Il report non accende i riflettori solo sui problemi ma pone 16 soluzioni legate economia circolare che, implementate in questi sistemi, possono invertire l’attuale superamento di cinque limiti planetari, garantendo la sicurezza degli ambientanti naturali e persino limitando il riscaldamento globale a meno di 2 gradi.

Dall’aumento dell’efficienza energetica degli edifici e la riconversione del patrimonio edilizio esistente alla transizione verso un sistema alimentare circolare che includa la riduzione degli sprechi alimentari migliorando la gestione del trasporto e dello stoccaggio e la salute dei terreni.
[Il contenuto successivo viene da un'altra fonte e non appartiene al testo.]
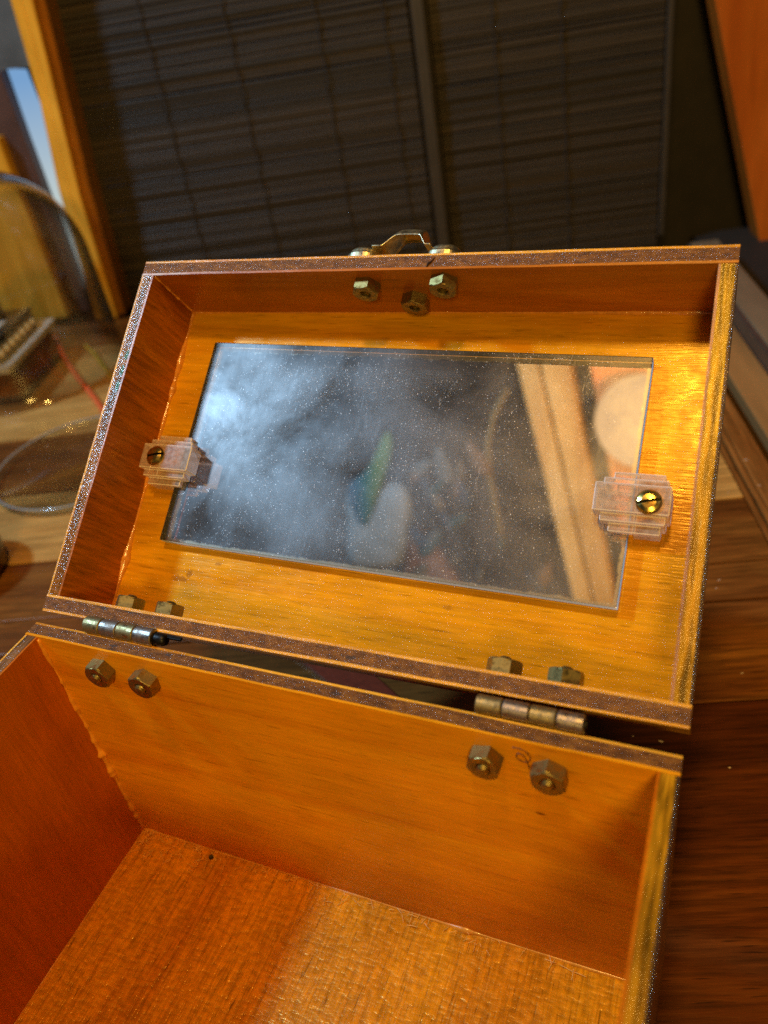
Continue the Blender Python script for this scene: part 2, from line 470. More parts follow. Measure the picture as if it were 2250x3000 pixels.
def m_mirror_face():
    """front face of the mirror's glass sheet: clear glass with smears and settled dust on it"""
    s = NT('dusty_mirror_face')
    tr = s.n('ShaderNodeBsdfTransparent'); tr.inputs['Color'].default_value = (0.98, 0.99, 0.985, 1)
    gg = s.n('ShaderNodeBsdfAnisotropic'); gg.inputs['Roughness'].default_value = 0.0
    g = s.n('ShaderNodeMixShader')
    lf = s.n('ShaderNodeLayerWeight', Blend=0.5)
    s.set(g.inputs[0], s.math('ADD', s.math('MULTIPLY', s.math('POWER', lf.outputs['Facing'], 4.0), 0.6), 0.04))
    s.t.links.new(tr.outputs[0], g.inputs[1]); s.t.links.new(gg.outputs[0], g.inputs[2])
    last = g
    f1 = s.noise(s.map((30, 30, 30), (1.3, 0.4, 0)), 1, 5, 0.6, 0.4)
    f2 = s.noise(s.map((700, 60, 60), rot=(0, 0, 0.35)), 1, 3, 0.6, 0.8)
    smear = s.math('MULTIPLY', s.ramp(f1, [(0.36, 0.014), (0.70, 0.14)]), s.ramp(f2, [(0.25, 0.88), (0.75, 1.08)]))
    gl = s.n('ShaderNodeBsdfAnisotropic')
    gl.inputs['Roughness'].default_value = 0.34
    m = s.n('ShaderNodeMixShader')
    s.set(m.inputs[0], smear)
    s.t.links.new(last.outputs[0], m.inputs[1]); s.t.links.new(gl.outputs[0], m.inputs[2])
    last = m
    for sc, th in ((1500, 0.20), (2900, 0.28), (480, 0.05)):
        vo = s.n('ShaderNodeTexVoronoi')
        s.set(vo.inputs['Vector'], s.map((1, 1, 0.01), (sc * .01, 0, 0))); vo.inputs['Scale'].default_value = sc
        pick = s.n('ShaderNodeSeparateColor'); s.set(pick.inputs[0], vo.outputs['Color'])
        dense = s.ramp(s.noise(s.map((55, 55, 55), (4, 2, 0)), 1, 3, 0.6), [(0.38, 0.97), (0.68, 0.60)])
        dot = s.math('MULTIPLY', s.math('LESS_THAN', vo.outputs['Distance'], s.math('MULTIPLY', pick.outputs[1], th)), s.math('GREATER_THAN', pick.outputs[0], dense))
        df = s.n('ShaderNodeBsdfDiffuse'); df.inputs['Color'].default_value = (0.9, 0.9, 0.9, 1)
        g2 = s.n('ShaderNodeBsdfAnisotropic'); g2.inputs['Roughness'].default_value = 0.45
        ad = s.n('ShaderNodeMixShader'); ad.inputs[0].default_value = 0.5
        s.t.links.new(df.outputs[0], ad.inputs[1]); s.t.links.new(g2.outputs[0], ad.inputs[2])
        nm = s.n('ShaderNodeMixShader')
        s.set(nm.inputs[0], dot)
        s.t.links.new(last.outputs[0], nm.inputs[1]); s.t.links.new(ad.outputs[0], nm.inputs[2])
        last = nm
    # a few fine wiping scratches
    wn = s.noise(s.map((240, 30, 30), (7, 0, 0), (0, 0, -0.5)), 1, 4, 0.7, 0.3)
    sc_ = s.math('MULTIPLY', s.ramp(s.math('ABSOLUTE', s.math('SUBTRACT', wn, 0.56)), [(0.0, 0.22), (0.005, 0.0)]), s.ramp(s.noise(s.map((40, 40, 40), (9, 3, 0)), 1, 2), [(0.56, 0.0), (0.66, 1.0)]))
    g3 = s.n('ShaderNodeBsdfAnisotropic'); g3.inputs['Roughness'].default_value = 0.4
    n3 = s.n('ShaderNodeMixShader'); s.set(n3.inputs[0], sc_)
    s.t.links.new(last.outputs[0], n3.inputs[1]); s.t.links.new(g3.outputs[0], n3.inputs[2])
    s.t.links.new(n3.outputs[0], s.out.inputs[0])
    return s.m
M_mface = m_mirror_face()


def emit(name, col, strength, col2=None, axis=2, lo=0.0, hi=1.0):
    s = NT(name)
    e = s.n('ShaderNodeEmission')
    e.inputs['Strength'].default_value = strength
    if col2:
        sx = s.n('ShaderNodeSeparateXYZ'); s.set(sx.inputs[0], s.tc.outputs['Generated'])
        s.set(e.inputs['Color'], s.ramp(sx.outputs[axis], [(lo, col), (hi, col2)]))
    else:
        e.inputs['Color'].default_value = (*col, 1)
    s.t.links.new(e.outputs[0], s.out.inputs[0])
    return s.m

# ------------------------------------------------------------ box dimensions
W, D, H = 0.200, 0.1299, 0.11084
tb, ts, tf = 0.00557, 0.0050, 0.004
d_l, tp = 0.0297, 0.003
tv = 0.0008
LID = Matrix(((1, 0, 0, 0.00073), (0, 0.80293, -0.59596, 0.00334), (0, 0.59596, 0.80293, 0.11315), (0, 0, 0, 1)))
LID = LID @ Matrix.Rotation(R(0.68), 4, 'Z')

# ------------------------------------------------------------ room frame (table and wall run 19 degrees off the box)
U = Matrix.Rotation(R(19), 4, 'Z')   # local x = along the wall, local y = towards the wall

M_table = wood('dark_table_wood', (0.23, 0.070, 0.012), (0.12, 0.030, 0.005), (0.035, 0.008, 0.002), 'x', rough=0.42, coat=0.45, crough=0.28, bump=0.4, fine=0.5, poredark=0.35, peel=0.15, scale=.55)
M_table2 = wood('mid_table_wood', (0.31, 0.125, 0.024), (0.195, 0.065, 0.012), (0.08, 0.024, 0.005), 'x', rough=0.42, coat=0.45, crough=0.28, bump=0.4, fine=0.45, poredark=0.4, peel=0.15, scale=.5, seed=4.0)
M_table3 = wood('light_table_wood', (0.66, 0.39, 0.115), (0.52, 0.27, 0.07), (0.26, 0.10, 0.022), 'x', rough=0.42, coat=0.45, crough=0.28, bump=0.4, fine=0.4, poredark=0.5, peel=0.15, scale=.45, seed=9.0)
M_trim = wood('table_trim_wood', (0.38, 0.17, 0.045), (0.26, 0.10, 0.022), (0.12, 0.04, 0.01), 'y', rough=0.4, coat=0.5, crough=0.25, bump=0.4, fine=0.4, poredark=0.5, peel=0.2, scale=.5)
M_post = wood('honey_post_wood', (0.92, 0.52, 0.07), (0.85, 0.42, 0.04), (0.68, 0.30, 0.02), 'z', rough=0.45, coat=0.2, fine=0.15, poredark=0.7, scale=.4, bump=.2)
M_orange = wood('orange_post_wood', (0.60, 0.16, 0.02), (0.52, 0.12, 0.012), (0.40, 0.08, 0.008), 'z', rough=0.5, coat=0.1, fine=0.1, poredark=0.8, scale=.4, bump=.1)

table = root('table', (0, 0, -0.03), 'dark wood table made of planks with a moulded end board', 'table')
vs = [-0.40, 0.042, 0.101, 0.1275, 0.179, 0.255, 0.335, 0.425, 0.50, 0.565]
for i, (v0, v1) in enumerate(zip(vs, vs[1:])):
    g = 0.0005
    mesh_obj('plank', box(-0.95, 0.2845, v0 + g, v1 - g, -0.03, 0.0 - 0.0002 * (i % 2), 0.0007), (M_table, M_table2, M_table2, M_table2, M_table3, M_table2, M_table3, M_table3, M_table2)[i], table, U)
for u0, u1, zt in ((0.2853, 0.2885, -0.0008), (0.2891, 0.2925, 0.0006), (0.2931, 0.306, 0.0004)):
    mesh_obj('end_board', box(u0, u1, -0.40, 0.565, -0.03, zt, 0.0009), M_trim, table, U)
mesh_obj('hole_plug', lathe([(0, 0.0003), (0.0052, 0.0003), (0.0055, 0.0)], (0.2294, 0.1145, 0.0), close=False, seg=24), simple('plug_dark', (0.03, 0.012, 0.006), 0.6), table, U, smooth=True)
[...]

Dalla mobilità dolce agli investimenti in trasporti pubblici e veicoli elettrici alle pratiche di moda più sostenibili e, in generale, ad un prolungamento della vita degli oggetti.

In sintesi, il rapporto conferma che non è possibile raggiungere la sostenibilità solo con il riciclo, e punta sull’adozione di quattro principi chiave della circolarità: usare meno, usare più a lungo, usare di nuovo e “rendere pulito”, evitando cioè materiali tossici.

Secondo lo studio, i bisogni fondamentali della società, come l’alimentazione e la casa, potrebbero essere soddisfatti con appena il 70% dei materiali che l’economia mondiale consuma attualmente. Inoltre, la riduzione del 30% dell’estrazione potrebbe migliorare enormemente la salute dell’ambiente.

La chiave di questa riduzione starebbe nella transizione dai combustibili fossili a fonti di energia più rinnovabili e nella riduzione della domanda di minerali ad alto volume, come la sabbia e la ghiaia, che sono in gran parte utilizzati per le abitazioni e le infrastrutture, rinnovando i vecchi edifici e le infrastrutture invece di costruirne di nuovi, in combinazione con altre misure.

Il report insiste poi su un percorso di riduzione delle materie estratte che deve essere diverso a secondo del Paese: ad esempio, Stati Uniti e Stati membri dell’Ue dovranno ridurre radicalmente l’estrazione e l’uso di materiali, dato che attualmente ne consumano il 31%. Mentre altri, come la Cina, dovranno stabilizzare il loro consumo.